Posted on January 10, 2017

Michael Eric Dyson Believes in Individual Reparations

Ana Marie Cox, New York Times, January 4, 2017

New York Times: Your forthcoming book, “Tears We Cannot Stop,” is subtitled “A Sermon to White America.” Which part of white America do you envision reading it?

Michael Eric Dyson: I envision the audience to be that ocean of white folk I encounter who are deeply empathetic to the struggles of minorities — they are the ones who ask me, “What can I do, as a white person?” This is my attempt to address them in the most useful and, hopefully, edifying manner.

NYT: What’s your strategy for getting through to the white people who may not be particularly sympathetic?

MED: What I’ve seen under the wonderful presidency of Barack Obama is the tendency to not tell white people the truth, for obvious reasons — they don’t vote for you. But I’m not a politician. I don’t have that power or influence, but what I do wield is a different kind of bully pulpit. We have to have enough belief in white people to tell them the truth. They are grown!

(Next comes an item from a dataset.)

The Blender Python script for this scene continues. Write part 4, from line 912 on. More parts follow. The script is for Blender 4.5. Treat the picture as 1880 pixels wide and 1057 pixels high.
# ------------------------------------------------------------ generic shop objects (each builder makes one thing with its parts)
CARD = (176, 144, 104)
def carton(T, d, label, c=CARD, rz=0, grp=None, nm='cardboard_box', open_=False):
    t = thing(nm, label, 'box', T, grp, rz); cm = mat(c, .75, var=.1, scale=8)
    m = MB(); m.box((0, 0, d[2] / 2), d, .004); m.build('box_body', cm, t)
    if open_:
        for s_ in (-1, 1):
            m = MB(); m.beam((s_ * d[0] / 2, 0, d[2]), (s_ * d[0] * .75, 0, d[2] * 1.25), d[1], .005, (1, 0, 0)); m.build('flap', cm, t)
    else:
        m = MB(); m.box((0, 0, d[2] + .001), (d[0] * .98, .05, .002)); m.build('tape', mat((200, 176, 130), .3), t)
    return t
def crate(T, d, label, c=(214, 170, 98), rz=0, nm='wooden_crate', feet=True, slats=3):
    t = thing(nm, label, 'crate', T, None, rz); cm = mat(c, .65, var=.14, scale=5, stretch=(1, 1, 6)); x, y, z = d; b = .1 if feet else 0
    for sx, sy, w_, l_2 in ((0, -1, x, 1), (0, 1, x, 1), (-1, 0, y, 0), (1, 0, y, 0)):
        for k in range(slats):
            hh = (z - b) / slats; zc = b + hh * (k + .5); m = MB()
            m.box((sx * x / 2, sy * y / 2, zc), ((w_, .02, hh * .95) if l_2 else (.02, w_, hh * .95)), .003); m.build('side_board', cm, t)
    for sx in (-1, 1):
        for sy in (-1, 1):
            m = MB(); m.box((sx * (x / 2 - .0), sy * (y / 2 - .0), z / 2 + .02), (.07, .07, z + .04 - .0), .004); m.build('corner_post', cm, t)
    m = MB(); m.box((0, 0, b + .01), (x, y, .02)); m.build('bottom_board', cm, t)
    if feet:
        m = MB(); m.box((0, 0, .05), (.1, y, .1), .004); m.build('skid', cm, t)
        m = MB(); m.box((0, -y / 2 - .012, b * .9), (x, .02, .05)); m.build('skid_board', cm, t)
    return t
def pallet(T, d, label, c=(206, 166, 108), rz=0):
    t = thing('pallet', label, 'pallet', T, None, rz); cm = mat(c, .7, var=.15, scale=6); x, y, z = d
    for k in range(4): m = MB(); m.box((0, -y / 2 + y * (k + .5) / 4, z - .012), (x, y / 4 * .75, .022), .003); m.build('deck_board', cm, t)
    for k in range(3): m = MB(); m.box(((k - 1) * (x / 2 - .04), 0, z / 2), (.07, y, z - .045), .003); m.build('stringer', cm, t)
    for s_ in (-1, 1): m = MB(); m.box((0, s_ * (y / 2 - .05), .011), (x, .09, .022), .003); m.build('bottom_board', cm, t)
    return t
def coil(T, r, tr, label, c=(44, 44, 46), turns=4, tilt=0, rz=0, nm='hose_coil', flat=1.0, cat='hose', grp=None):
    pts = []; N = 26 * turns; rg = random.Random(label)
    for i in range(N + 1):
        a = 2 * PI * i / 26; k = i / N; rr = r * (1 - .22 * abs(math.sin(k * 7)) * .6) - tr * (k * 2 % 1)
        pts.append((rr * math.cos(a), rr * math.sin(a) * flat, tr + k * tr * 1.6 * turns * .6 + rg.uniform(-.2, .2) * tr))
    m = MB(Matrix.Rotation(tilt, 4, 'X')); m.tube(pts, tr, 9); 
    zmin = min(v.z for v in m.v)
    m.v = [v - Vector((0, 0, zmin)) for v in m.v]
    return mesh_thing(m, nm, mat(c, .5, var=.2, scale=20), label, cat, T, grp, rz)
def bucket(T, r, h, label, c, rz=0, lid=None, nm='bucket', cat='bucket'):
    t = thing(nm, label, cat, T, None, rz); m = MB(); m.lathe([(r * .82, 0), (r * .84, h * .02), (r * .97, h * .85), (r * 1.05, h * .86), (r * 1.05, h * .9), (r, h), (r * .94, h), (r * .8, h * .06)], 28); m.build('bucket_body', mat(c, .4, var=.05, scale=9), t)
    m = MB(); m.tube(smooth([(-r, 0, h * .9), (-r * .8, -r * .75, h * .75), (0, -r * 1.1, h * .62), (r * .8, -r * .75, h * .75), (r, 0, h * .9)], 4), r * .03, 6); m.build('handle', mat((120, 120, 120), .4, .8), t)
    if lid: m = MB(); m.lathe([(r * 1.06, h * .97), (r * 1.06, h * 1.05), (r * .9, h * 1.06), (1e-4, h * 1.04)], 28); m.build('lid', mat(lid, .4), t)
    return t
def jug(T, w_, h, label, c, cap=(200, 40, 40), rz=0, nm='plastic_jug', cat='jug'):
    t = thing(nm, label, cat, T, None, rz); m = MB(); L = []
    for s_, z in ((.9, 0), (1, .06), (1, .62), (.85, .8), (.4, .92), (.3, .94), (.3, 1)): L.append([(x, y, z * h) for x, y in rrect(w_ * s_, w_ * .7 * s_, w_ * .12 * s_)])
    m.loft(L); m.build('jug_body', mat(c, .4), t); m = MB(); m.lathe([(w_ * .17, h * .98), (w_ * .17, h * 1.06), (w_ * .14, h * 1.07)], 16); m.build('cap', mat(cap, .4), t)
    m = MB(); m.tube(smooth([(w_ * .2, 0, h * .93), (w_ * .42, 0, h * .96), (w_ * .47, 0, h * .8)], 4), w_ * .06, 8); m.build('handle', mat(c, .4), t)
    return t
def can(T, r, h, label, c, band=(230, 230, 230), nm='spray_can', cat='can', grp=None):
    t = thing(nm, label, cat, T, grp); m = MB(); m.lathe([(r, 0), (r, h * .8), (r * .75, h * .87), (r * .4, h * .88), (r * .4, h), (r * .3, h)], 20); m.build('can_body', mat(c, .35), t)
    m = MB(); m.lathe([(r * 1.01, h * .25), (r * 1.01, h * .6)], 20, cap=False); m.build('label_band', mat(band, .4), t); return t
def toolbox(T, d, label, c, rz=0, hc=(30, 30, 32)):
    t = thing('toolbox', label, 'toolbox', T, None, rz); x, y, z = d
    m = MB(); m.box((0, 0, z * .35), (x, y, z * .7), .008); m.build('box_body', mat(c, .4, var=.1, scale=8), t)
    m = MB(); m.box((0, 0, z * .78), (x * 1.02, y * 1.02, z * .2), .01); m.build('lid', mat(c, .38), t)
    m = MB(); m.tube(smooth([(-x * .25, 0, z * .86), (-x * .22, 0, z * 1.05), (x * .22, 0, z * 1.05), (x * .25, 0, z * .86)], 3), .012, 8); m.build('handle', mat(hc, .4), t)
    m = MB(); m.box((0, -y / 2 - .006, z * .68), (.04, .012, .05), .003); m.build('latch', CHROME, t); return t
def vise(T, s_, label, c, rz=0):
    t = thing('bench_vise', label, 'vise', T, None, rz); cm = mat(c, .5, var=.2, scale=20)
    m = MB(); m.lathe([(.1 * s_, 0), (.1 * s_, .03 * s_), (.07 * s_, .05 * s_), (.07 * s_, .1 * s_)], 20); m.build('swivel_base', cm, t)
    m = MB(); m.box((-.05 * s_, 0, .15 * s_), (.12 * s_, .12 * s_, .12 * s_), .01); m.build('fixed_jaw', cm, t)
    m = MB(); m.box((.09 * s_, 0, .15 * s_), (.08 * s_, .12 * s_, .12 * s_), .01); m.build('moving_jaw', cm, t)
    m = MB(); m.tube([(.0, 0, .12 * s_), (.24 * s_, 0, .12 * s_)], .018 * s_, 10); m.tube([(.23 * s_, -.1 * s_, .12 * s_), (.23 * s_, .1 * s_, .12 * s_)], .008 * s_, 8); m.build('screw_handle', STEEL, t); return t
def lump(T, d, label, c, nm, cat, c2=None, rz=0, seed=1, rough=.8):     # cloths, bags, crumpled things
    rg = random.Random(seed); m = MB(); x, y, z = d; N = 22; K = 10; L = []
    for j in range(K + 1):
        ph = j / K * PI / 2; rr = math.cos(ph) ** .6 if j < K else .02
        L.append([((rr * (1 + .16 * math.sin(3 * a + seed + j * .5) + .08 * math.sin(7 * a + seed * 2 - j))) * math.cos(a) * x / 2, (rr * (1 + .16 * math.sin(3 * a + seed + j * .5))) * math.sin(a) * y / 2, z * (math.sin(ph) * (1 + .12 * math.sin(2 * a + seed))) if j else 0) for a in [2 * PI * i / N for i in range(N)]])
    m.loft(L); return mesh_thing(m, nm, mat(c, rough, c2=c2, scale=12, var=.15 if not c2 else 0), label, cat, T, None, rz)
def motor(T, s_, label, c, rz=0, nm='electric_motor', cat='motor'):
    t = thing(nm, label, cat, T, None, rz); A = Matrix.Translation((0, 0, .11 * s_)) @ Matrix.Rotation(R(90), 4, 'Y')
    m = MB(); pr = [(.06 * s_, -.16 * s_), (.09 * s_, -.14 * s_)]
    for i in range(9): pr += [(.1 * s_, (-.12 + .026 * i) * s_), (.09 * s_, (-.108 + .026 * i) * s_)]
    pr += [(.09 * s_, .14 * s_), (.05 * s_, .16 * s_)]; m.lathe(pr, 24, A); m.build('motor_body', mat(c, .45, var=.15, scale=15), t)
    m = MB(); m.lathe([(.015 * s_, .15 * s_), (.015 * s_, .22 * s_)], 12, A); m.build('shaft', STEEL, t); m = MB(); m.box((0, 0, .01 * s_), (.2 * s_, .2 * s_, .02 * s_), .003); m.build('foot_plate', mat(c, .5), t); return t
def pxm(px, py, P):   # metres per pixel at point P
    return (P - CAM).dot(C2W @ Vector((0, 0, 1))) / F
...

NYT: There are a lot of areas within race relations that seem like less of a conversation and more of an attempt to prove to white people that these issues — police brutality, for instance — are a real and present danger.

MED: I open this book with horror stories about my engagement with the police.

{snip}

The president of the United States has these stories, the former attorney general has these stories and a prominent black intellectual like me has these stories. The reality is that this is part and parcel of what it means to be black in America, and I wanted to spend time talking and thinking about it from a number of different perspectives to show white brothers and sisters that we aren’t making this up. This is not fabricated.

{snip}

NYT: I agree with reparations, but maybe this is my white privilege speaking: I can’t imagine actually doing that.

MED: That is what I meant by an I.R.A.: an individual reparations account. You ain’t got to ask the government, you don’t have to ask your local politician — this is what you, an individual, conscientious, “woke” citizen can do.

NYT: But charity can’t be the end of it, right? The Koch brothers gave the United Negro College Fund $25 million, but I doubt you would consider them “woke.”

MED: No. Martin Luther King Jr. believed that charity is a poor substitute for justice. But I ain’t turning $25 million down.